A juíza reforçou a necessidade de atualização permanente dos dados das vítimas e dos agressores para o cumprimento das medidas protetivas e também de dados sobre o perfil da violência.
— Só em 2022, foram cumpridos 1,3 milhão de mandados sobre medida protetiva de urgência, dos quais 745 mil foram entregues aos destinatários (58%), foram cumpridos com sucesso, e 232 mil foram devolvidos em razão do não cumprimento dessa diligência. Nós temos, aqui, que chamar a atenção para a importância de dados atualizados no processo. Enquanto juíza titular de violência doméstica e familiar, em toda audiência, em todo contato com as partes, precisamos perguntar: Qual é o seu endereço atualizado? Qual é o seu telefone atualizado? E os oficiais de Justiça também têm sempre que trazer essa informação — alertou.
Demora
A diretora do Sindicato dos Oficiais de Justiça do Estado do Ceará (SINDOJUS-CE), Fernanda Garcia Gomes, afirmou que o lapso entre o pedido da medida protetiva e a chegada da decisão para o cumprimento pelo oficial de justiça pode deixar a vítima exposta a mais violência:
— A gente observa, em alguns momentos, que a decisão demora para chegar na mão do oficial de justiça. Entre a decisão proferida pelo magistrado e a sua real execução, o cumprimento do mandado, há um lapso aí, há uma distância. E a gente acredita, assim como com os juizados especiais, com as varas especializadas, também é preciso centrais especializadas, em que esses servidores, esses oficiais de justiça, vão poder otimizar essa distância entre a decisão e a execução, vão poder ser qualificados, treinados, para poder ter um acolhimento dessa vítima — avaliou.

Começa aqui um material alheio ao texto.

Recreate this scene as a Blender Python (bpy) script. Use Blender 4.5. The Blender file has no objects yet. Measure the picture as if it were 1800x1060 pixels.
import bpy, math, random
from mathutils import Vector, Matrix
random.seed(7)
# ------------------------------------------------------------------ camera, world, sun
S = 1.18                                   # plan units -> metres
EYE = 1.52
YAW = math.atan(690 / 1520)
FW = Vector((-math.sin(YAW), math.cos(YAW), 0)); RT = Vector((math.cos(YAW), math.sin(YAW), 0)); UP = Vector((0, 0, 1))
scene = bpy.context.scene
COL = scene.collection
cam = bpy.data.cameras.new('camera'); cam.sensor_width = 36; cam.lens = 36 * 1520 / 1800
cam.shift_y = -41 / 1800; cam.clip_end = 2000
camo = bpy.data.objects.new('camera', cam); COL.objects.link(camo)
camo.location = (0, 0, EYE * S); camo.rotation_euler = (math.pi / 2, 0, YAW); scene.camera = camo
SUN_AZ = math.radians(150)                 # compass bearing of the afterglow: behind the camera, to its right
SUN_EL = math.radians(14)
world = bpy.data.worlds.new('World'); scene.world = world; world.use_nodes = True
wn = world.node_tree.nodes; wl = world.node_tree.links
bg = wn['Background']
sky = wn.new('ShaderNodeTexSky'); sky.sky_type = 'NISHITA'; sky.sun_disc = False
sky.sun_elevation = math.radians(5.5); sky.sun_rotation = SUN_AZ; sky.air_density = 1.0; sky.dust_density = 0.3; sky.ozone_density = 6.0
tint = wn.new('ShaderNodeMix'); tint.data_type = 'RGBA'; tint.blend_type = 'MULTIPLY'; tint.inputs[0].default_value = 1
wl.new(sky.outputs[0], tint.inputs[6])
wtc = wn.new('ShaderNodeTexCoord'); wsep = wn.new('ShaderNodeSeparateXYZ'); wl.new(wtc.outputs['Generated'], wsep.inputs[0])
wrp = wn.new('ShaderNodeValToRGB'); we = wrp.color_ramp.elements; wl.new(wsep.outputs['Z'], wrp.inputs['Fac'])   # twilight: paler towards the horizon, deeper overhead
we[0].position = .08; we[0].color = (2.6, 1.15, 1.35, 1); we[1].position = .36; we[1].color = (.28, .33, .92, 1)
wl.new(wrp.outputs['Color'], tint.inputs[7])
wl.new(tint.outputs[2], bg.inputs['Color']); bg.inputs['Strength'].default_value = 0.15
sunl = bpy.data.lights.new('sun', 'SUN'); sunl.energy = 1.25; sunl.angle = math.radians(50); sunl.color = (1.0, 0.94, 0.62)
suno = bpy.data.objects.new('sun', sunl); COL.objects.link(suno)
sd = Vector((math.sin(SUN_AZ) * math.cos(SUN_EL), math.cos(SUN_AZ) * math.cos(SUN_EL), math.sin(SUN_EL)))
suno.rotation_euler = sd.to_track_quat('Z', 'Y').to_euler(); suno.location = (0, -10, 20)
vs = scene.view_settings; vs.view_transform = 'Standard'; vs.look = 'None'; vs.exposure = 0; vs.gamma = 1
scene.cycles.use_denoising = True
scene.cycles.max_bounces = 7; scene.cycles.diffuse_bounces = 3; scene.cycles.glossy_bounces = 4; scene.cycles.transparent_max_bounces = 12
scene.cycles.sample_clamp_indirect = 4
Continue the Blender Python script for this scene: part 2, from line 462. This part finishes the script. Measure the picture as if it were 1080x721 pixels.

Um dos autores do livro “Feminicídio: mapeamento, prevenção e tecnologia“, o juiz de Direito do Tribunal de Justiça do Estado do Ceará (TJCE) e pesquisador Tiago Dias da Silva apontou que a coleta de dados sobre os casos pode ajudar na construção de políticas públicas mais eficazes:
— Conforme os dados que apuramos do Proteção na Medida, em torno de 10% das vítimas, mesmo com medida protetiva vigente, sofrem uma revitimização. Então, o nosso propósito, como Poder Judiciário, é zerar esse índice de revitimização. É garantir que aquelas que realmente busquem o poder público possam ter um acompanhamento de acordo com as suas necessidades, que evite que esse agressor efetivamente venha a praticar uma nova conduta — argumentou.